A ceci, vous ajouterez:

  • un moteur tout neuf à cette machine volante: la création du Conseil de l’Orientation Internationale de l’EFE qui réunira les ministères. Neuf ? Pas du tout…ce conseil existait déjà mais ce gouvernement ne l’avait pas réactivé, ou comment faire croire à la construction d’un Boeing à partir d’un vieux coucou. 
  • un manche directionnel high-tech dans les locaux de l’AEFE avec la création du Service d’Appui Du Réseau (SADR) qui a comme objectif premier d’accompagner les nouveaux établissements dans leur homologation.
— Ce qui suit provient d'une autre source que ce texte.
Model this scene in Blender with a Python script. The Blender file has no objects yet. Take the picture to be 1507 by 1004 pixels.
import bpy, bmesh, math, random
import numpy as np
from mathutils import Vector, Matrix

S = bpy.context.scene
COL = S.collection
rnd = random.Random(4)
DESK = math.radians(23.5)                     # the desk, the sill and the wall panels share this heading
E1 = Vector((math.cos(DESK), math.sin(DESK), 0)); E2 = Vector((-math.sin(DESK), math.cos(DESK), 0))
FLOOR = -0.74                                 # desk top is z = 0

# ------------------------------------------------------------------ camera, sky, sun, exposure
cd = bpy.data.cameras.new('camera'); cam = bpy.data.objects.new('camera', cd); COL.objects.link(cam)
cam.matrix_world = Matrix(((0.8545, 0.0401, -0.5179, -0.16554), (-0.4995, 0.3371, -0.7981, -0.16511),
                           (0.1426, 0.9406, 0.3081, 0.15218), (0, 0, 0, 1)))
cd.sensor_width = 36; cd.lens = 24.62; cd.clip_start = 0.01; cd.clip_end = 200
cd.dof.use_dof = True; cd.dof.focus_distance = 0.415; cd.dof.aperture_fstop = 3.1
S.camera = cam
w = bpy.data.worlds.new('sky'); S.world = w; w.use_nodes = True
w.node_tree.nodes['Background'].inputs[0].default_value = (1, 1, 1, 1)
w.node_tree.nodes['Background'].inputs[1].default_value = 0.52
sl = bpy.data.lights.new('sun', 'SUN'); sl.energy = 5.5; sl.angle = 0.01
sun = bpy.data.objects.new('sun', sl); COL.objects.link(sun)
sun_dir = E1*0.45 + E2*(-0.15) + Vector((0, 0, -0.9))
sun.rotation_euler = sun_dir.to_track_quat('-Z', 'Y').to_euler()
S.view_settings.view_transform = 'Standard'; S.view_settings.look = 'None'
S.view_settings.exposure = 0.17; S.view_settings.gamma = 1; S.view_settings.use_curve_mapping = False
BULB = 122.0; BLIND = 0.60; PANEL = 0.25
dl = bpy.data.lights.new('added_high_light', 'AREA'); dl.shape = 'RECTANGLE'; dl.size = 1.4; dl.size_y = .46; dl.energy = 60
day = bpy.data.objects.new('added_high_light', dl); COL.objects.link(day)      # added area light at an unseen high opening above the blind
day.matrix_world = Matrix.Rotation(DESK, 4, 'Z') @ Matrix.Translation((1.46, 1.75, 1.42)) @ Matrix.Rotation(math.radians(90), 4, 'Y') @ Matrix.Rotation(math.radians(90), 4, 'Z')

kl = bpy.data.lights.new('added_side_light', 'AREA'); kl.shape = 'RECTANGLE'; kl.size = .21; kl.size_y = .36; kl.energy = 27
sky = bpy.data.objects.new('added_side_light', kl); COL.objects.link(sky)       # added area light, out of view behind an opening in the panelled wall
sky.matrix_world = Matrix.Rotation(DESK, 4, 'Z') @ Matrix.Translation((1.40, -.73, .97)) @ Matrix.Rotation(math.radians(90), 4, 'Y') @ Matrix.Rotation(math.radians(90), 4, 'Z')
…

Une homologation “simplifiée”, “moins bureaucratique” avec un “guide en ligne” pour “plus d’interactivité”. Des demandes possibles dès la première année (au lieu de deux actuellement) et un allègement des critères qui passent de dix à six et l’abandon officiel de la nécessité d’enseignants titulaires dans les établissements. Ou comment faire une belle promo pour attirer les investisseurs.
  • des instruments de vols dans chaque pays, avec les Ambassades qui s’occuperont de la régulation éducative en analysant les besoins sur place, et de la coalition d’intérêt entre les établissements et les élus. Mais sinon…les enseignants…ont-ils un mot à dire sur les besoins des établissements déjà existant ?
  • du carburant, à hauteur de 25 millions d’euros. Pour quoi faire ? D’abord pour former les recrutés locaux pardi ! C’est un axe prioritaire. Une belle “feuille de route” est prévue, à hauteur de 5 millions d’euros, afin de financer les 16 pôles régionaux de formation à l’étranger. Une ouverture le 01 janvier 2020 pour être opérationnel au 01 septembre 2020. Qui dispensera ces formations ? Quelles modalités ? Nous sommes dans le brouillard.
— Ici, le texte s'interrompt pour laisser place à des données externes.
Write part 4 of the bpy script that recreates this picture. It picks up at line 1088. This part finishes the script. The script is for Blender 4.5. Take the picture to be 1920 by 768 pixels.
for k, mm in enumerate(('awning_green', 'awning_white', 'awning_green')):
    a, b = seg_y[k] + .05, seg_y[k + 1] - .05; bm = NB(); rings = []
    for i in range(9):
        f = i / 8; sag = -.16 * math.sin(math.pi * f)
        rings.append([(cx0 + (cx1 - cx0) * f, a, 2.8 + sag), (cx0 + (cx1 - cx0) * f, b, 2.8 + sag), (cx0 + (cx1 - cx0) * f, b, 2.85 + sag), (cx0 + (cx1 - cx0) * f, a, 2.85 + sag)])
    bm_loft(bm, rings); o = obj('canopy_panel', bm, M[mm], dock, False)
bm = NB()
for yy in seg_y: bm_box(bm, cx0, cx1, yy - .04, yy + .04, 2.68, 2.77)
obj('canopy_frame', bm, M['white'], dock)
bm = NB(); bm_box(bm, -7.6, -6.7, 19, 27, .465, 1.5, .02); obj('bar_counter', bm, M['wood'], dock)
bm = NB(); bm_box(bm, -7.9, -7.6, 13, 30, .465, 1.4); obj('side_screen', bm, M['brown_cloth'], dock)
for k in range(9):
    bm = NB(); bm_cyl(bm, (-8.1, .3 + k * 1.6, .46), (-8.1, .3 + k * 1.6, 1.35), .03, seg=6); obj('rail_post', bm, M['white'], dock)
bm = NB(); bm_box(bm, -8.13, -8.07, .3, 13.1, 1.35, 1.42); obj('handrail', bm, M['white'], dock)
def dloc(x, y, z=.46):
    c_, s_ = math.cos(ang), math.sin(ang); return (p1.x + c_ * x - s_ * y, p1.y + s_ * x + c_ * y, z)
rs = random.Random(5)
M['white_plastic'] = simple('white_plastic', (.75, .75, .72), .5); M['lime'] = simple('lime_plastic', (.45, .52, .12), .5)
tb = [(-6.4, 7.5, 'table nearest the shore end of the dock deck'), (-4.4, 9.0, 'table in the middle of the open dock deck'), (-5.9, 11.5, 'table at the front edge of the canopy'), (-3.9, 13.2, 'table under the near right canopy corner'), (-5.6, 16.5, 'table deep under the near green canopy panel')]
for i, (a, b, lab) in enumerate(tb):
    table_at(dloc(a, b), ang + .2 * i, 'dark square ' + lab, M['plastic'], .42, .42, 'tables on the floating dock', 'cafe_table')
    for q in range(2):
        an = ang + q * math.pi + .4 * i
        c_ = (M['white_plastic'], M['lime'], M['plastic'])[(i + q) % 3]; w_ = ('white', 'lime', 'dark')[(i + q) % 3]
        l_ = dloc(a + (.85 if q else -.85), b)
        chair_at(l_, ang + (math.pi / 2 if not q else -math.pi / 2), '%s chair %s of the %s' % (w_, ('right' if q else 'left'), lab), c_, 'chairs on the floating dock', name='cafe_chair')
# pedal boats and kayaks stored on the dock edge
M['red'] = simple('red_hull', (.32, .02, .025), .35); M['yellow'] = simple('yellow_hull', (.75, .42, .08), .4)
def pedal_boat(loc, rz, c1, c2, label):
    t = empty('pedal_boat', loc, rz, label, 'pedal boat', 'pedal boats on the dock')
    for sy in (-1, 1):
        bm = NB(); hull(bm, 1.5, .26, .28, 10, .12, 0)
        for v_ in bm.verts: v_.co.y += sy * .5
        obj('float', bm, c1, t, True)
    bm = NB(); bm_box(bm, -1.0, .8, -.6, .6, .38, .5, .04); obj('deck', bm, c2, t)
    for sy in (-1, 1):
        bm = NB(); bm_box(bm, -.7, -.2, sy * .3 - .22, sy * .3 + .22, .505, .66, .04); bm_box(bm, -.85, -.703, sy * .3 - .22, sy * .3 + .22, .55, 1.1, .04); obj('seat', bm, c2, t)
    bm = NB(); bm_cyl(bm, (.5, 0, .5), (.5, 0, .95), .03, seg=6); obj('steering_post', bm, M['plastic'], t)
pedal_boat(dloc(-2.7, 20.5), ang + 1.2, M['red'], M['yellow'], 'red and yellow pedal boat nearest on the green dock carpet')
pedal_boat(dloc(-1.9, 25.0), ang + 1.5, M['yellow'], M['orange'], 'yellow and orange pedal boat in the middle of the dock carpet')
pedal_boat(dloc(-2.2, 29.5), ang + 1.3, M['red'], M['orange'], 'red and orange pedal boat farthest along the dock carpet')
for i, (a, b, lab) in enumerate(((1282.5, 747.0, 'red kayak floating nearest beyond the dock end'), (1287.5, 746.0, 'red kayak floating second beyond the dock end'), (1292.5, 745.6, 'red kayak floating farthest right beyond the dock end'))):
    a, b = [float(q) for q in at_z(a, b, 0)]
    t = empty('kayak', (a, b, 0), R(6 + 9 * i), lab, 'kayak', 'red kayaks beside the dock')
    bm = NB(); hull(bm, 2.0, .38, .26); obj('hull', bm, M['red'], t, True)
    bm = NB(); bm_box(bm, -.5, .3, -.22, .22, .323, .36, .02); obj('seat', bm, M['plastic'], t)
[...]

Dans les 25 millions on intègre le fait qu’il y aura une baisse des contributions que les établissements versent à l’AEFE avec un retour à 6% en 2020. Ce n’est pas une annonce, c’était déjà prévu lors de la mise en place du plan d’économie suite à la ponction des 33 millions.

M. Le Drian, Ministre de l’Europe et des Affaires Étrangères nous charme en disant “pas d’annonces sans preuves d’amour, c’est pourquoi la subvention allouée à l’AEFE augmente de 25 millions d’euros en 2020”. Et les 33 millions d’il y a deux ans ? C’était un divorce ? Et les postes de résidents qui ferment dans le réseau existant, c’est quoi, une dispute ?

  • un porte-avion dernière génération pour lancer tout ça avec la création d’un master muni d’une certification spécifique pour enseigner à l’étranger. Dès janvier 2020, des expérimentations commenceront dans plusieurs INSPE. Dès septembre 2020, cette certification sera incluse dans le master MEEF (Métiers de l’Enseignement, de l’Education et de la Formation).

Depuis quand l’acte d’enseigner diffère entre la France et les écoles françaises à l’étranger ? Les enseignants déjà en place ne seraient-ils donc pas compétents ? Et les nouveaux profs qui ne choisiront pas cette option, pourront-ils prétendre à enseigner à l’étranger ?

  • un radar intégré toujours en mouvement, et pour M. Blanquer une augmentation de la mobilité en limitant à 6 ans les nouveaux détachements au bénéfice à la fois de l’étranger et de la France. Quid des personnels ? De leur vie familiale ?

Et dans les zones difficiles, comment pourvoir les postes avec un tel turn over ? Six ans à Bogota: le coup de l’installation et du retour, en seulement six années, est-ce pour tout public ou plutôt réservé aux jeunes stewarts aventureux et ceux plus aisés ?

Et qu’en est-il de la stabilité des équipes pédagogiques ?

  • 1000 stewarts détachés supplémentaires. Chouette, du personnel formé et tout frais !

Les conditions de travail du personnels sont-elles égales ? Le salaire, les heures de vols ? La considération ? Et bien ils devront se satisfaire du contrat que les établissements privés voudront bien leur donner. Ces 1000 détachés ne le seront pas au sein de l’AEFE car cela supposerait d’abonder les postes budgétaires. Ils seront détachés directs, comprenez directement sous la tutelle des établissements privés et de leur gouvernance. Là où le dialogue social n’existe pas ou très peu, là ou les droits syndicaux sont synonymes de gros mots, là où la précarité règne en maître. Un vrai beau ciel bleu.

Vous l’aurez compris, une ère nouvelle a commencé. Après les compagnies low cost, voici l’éducation low cost.

Attachez vos ceintures, EasyEducation vient de voir le jour à l’étranger.